Godzilla vs Kong is utterly ridiculous. But when it needs to be, especially for its audience, it can be very entertaining. To arrive at those 20 minutes of mayhem, however, you will have to tolerate unnecessary world-building and a clearly disinterested Alexander Skarsgard playing a scientist. The film's box office certainly suggests that people are willing to put up with this; Godzilla vs Kong has managed to do what Christopher Nolan's Tenet couldn't -- audiences are lining up to watch this slugfest on the big screen.
The final showdown is a thing of beauty, choreographed with uncommon clarity by Wingard. It unfolds in Hong Kong, at nighttime, with the two Titans lit by neon skyscrapers. Unlike Edwards, who (very wisely) framed the kaiju from a ground-level, thereby heightening the scale,
Wingard shoots the action as if from a virtual helicopter. The styles couldn't be more different from each other, but the objective, and the results, are the same.

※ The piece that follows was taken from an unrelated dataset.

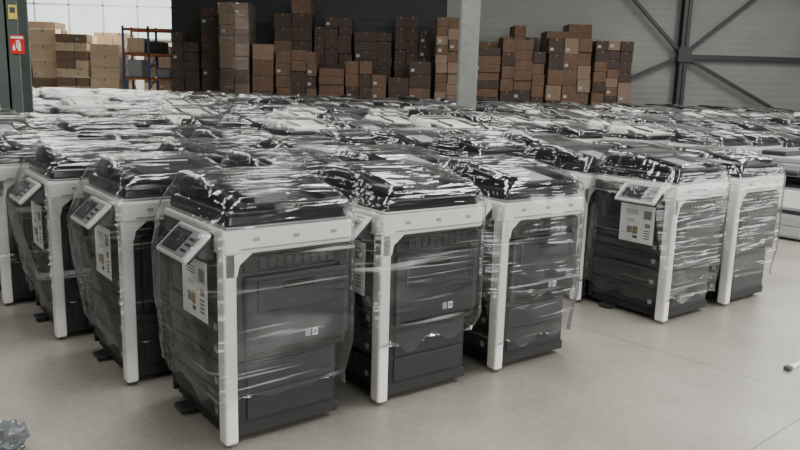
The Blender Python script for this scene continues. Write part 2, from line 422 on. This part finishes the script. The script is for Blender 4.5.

Godzilla vs Kong is the sort of film that'll likely be forgotten even before it concludes its international roll-out, but in the age of 'snackable content', it's a worthwhile excuse to rack up your daily Screen Time. Unless, of course, you're determined to watch this movie, about the hubris of man, in a theatre, convinced that you're too strong to fall prey to the whims of nature.